Bladerunner - An Exemplary Postmodern Film
Blade Runner – An Exemplary Postmodern Film
Postmodernism is considered by many to be a general and wide
ranging term which is applied to many disciplines, such as Economics, art,
fiction and literacy criticisms. In terms of post modernity, this is when the
characteristics of postmodernism are conveyed through the medium of film.
An example of a landmark postmodern text is the motion
picture “Blade Runner”, directed by Ridley Scott in 1982, and its post modernity can be seen through a
range of features. Blade Runner is an exemplary postmodern text in the sense that
it both represents the conditions of post modernity and employs elements of the
postmodern condition to texture its narrative. In its form, content and
ideological center Blade Runner explores and utilities the strategies of
quotation, recycling, pastiche, hyper reality and identity crisis.
Baudrillard states that: "Another film often cited as
'postmodern' is Ridley Scott's Blade Runner (1982), in which science,
technology and progress are all questioned and shown in some way to have
'failed'. The world in Blade Runner is polluted by industry and overcrowding;
only the rich escape to the 'off-worlds'. One of the key themes of the film is
the 'blurring' of the differences between the real and the artificial, between
the humans and the replicants. Increasingly it is no longer possible to be
clear about what it means to be 'human'".
Throughout Blade Runner there is an overarching and insipid
postmodern identity crisis that seems to touch everything and everyone in the
film. Los Angeles 2019 is in a state of perpetual crisis. Composed of patchwork
of styles and fads it has no geographical centre, no 'original' past to refer
to, no secure history to be bound to and no concrete present to allow
communities to foster. In one sense this is why the replicants, including
Deckard, are drawn to its quarters they
share, imitate, and can plug into its schizophrenic state. But the relationship
correspondence is one borne out of the most despairing search for wholeness -
all anyone (good) really wants in the film is a place, a history, a biography
to call their own.
Another reference is to Pan Am, the airline company that was Scott's vision of the future. Ironically
this company went bust and is non longer in existence.

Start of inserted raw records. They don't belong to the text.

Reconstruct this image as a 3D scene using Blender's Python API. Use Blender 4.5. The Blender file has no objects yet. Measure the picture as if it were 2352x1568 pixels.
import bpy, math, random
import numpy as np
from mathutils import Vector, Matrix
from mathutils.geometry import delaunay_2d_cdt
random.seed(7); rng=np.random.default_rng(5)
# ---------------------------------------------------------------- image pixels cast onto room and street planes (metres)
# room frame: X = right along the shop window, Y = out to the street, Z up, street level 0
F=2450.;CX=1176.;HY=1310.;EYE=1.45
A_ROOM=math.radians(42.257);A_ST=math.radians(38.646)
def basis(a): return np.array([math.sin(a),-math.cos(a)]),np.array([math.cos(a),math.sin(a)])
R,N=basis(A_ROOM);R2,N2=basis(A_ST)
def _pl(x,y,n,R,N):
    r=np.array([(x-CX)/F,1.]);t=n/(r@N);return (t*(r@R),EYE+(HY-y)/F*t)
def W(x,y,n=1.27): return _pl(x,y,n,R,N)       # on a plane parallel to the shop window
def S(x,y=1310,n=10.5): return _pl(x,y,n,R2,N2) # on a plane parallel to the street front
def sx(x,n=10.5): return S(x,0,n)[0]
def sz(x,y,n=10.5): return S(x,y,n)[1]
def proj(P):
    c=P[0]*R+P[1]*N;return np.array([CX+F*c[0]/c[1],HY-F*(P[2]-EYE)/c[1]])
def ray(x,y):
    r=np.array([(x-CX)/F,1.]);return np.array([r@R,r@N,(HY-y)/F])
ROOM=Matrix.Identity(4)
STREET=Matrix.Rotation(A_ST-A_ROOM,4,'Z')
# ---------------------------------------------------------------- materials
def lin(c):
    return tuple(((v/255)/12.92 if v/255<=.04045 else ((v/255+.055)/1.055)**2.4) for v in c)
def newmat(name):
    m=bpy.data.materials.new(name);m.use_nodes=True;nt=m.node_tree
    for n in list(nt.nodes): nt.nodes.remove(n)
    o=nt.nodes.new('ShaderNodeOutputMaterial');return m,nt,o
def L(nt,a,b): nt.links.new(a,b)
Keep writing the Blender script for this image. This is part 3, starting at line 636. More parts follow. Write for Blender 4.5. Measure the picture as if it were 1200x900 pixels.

Also, in the 1980's, the Japanese were becoming increasingly
wealthy and buying up land in the Unites States, in particular, LA. There are
many references to this in the movie, as this was Ridley Scott's vision of the
future.
The inclusion of Pastiche is present throughout in the form
of the city, which is the most dramatically visible example of post
modernity. In addition, the idea of the
film being set in the future can be argued, as it can be considered to be going
back in time, despite being ‘set’ in 2019 in Los Angeles. This is why it can be
considered that blade runner is set in any given time. Textually, Blade Runner
quotes from different film genres and film movements/periods, as well as other
forms of visual media and actual historical periods.
For example it lifts scenes directly out of older films such
as Metropolis (science fiction) and Mildred Pierce (film noir). Also other pop
culture references are used such as the New York skyline, the pulp fiction of
Raymond Charles.
Despite this, there are arguements that suggest that
Bladerunner is infact not postmodern. Nick Lacey argues that director Ridley
Scott decided to shy away from a postmodern view of the world as Blade Runner
was “a production of mainstream cinema only films with an independent
sensibility are able to fully represent the disturbing post human this is because the ideals of romantic love
are central to patriarchal society’s needs”. He believes that the film “‘fails’
to represent the postmodern view of the human condition
Personally, I believe that Blade Runner is truly an exemplary
postmodern film at its core. This is because it follows a range of conventions
that follow that of which can be expected in a postmodern film. Furthermore, I
also believe that Ridley Scott purposely aimed to make this film postmodern,
evident through both the range of included features, and also previous works by
Scott, which also in many cases highlight a postmodern point of view.